At the beginning of the year, the Chief Executive Officer of the DMO, Patience Oniha, also cautioned Nigerians against blaming the President alone for the increase in total debt, explaining that “total public debt comprises borrowings of the Federal Government, states and the Federal Capital Territory.”
Someone should, however, remind the former banker that she might need to have further explanations handy for undergraduate students of macroenonomics on the difference between the composition of public debt under previous administrations and its structure under the current one. If this justification works for Buhari, why was Jonathan crucified for far less?
Even the explanation of the Minister of Finance, Budget and National Planning, Zainab Ahmed, that the country is battling a revenue crisis and not a debt crisis, using the argument of a safe 1.52 per cent debt-to-Gross Domestic Product ratio, still does not allay fears of mismanagement and deceit, especially when experts know that external debt servicing and interest rate are inversely related to the growth of an economy.

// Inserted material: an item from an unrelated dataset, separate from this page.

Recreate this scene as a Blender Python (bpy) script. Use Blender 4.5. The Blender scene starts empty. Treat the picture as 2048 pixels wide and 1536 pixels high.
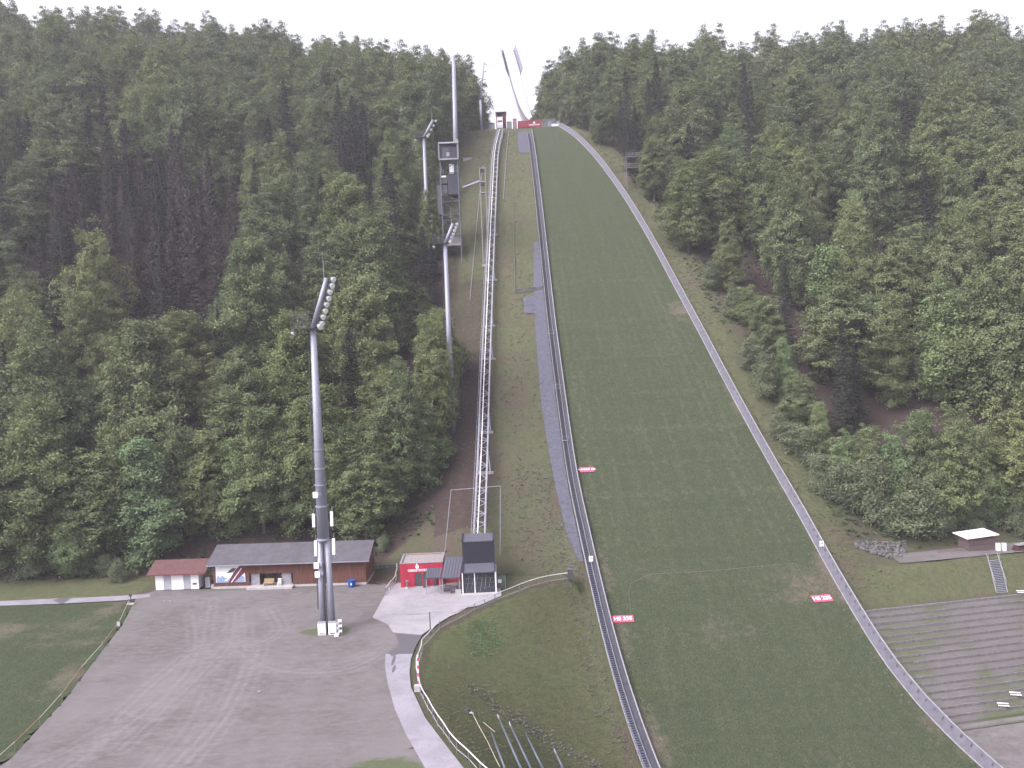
import bpy, bmesh, math, random
import numpy as np
from mathutils import Vector, Matrix, noise as mnoise
# ------------------------------------------------------------------ camera, world, sun
F=1650.;H=40.;PITCH=math.radians(-2.7);ROLL=math.radians(2.2)
scn=bpy.context.scene; C=scn.collection
cam=bpy.data.cameras.new('camera'); co=bpy.data.objects.new('camera',cam); C.objects.link(co)
cam.sensor_width=36; cam.lens=F/2048*36; cam.clip_end=3000; cam.clip_start=.5
co.location=(0,0,H); co.rotation_mode='XYZ'
co.matrix_world=Matrix.Translation((0,0,H)) @ Matrix.Rotation(math.pi/2+PITCH,4,'X') @ Matrix.Rotation(-ROLL,4,'Z')
scn.camera=co
scn.render.resolution_x=1024; scn.render.resolution_y=768
SUN_EL=math.radians(48); SUN_AZ=math.radians(-125)      # azimuth from +Y (the hill) towards -X
w=bpy.data.worlds.new('World'); scn.world=w; w.use_nodes=True
nt=w.node_tree; nt.nodes.clear()
sky=nt.nodes.new('ShaderNodeTexSky'); sky.sky_type='NISHITA'; sky.sun_disc=False
sky.sun_elevation=SUN_EL; sky.sun_rotation=SUN_AZ; sky.dust_density=5; sky.air_density=1.2; sky.ozone_density=1
hs=nt.nodes.new('ShaderNodeHueSaturation'); hs.inputs['Saturation'].default_value=.22
mx=nt.nodes.new('ShaderNodeMix'); mx.data_type='RGBA'; mx.blend_type='MULTIPLY'; mx.inputs[0].default_value=1
mx.inputs[7].default_value=(1.02,.97,1.035,1)
bg=nt.nodes.new('ShaderNodeBackground'); bg.inputs['Strength'].default_value=.15
wo=nt.nodes.new('ShaderNodeOutputWorld')
nt.links.new(sky.outputs[0],hs.inputs['Color']); nt.links.new(hs.outputs[0],mx.inputs[6]); nt.links.new(mx.outputs[2],bg.inputs[0]); nt.links.new(bg.outputs[0],wo.inputs[0])
sd=bpy.data.lights.new('sun','SUN'); sd.energy=1.0; sd.angle=math.radians(35); sd.color=(1,.95,.93)
so=bpy.data.objects.new('sun',sd); C.objects.link(so)
sv=Vector((math.sin(SUN_AZ)*math.cos(SUN_EL),math.cos(SUN_AZ)*math.cos(SUN_EL),math.sin(SUN_EL)))
so.rotation_euler=sv.to_track_quat('Z','Y').to_euler(); so.location=(0,0,200)
vs=scn.view_settings; vs.view_transform='Standard'; vs.look='None'; vs.gamma=1; vs.exposure=1.42
scn.cycles.max_bounces=6; scn.cycles.diffuse_bounces=3; scn.cycles.transparent_max_bounces=4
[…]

This is aside from the fact that the Nigerian economy is a very troubled one as it is.
But the debts have been incurred, and deal papers signed for pending ones, so there is really no point crying over spilled milk. We all just must shine our eyes, not minding legislators’ ostensibly weak spectacles, and ensure, at least, 50 per cent judicious use of borrowed funds. It’s a choice between seeing the glass as half empty or half full.
If we can’t help multi-billion dollar grants being muddled up under hazy project headlines, we must be able to avoid a double tragedy for this generation and future ones, in terms of a fruitless debt repayment burden. But those who have the ear of the President must tell him, without much grammar, that he urgently needs new economic managers!
For now, Nigerians may only need to tighten their belts in preparation for a very rough landing of the current APC ride.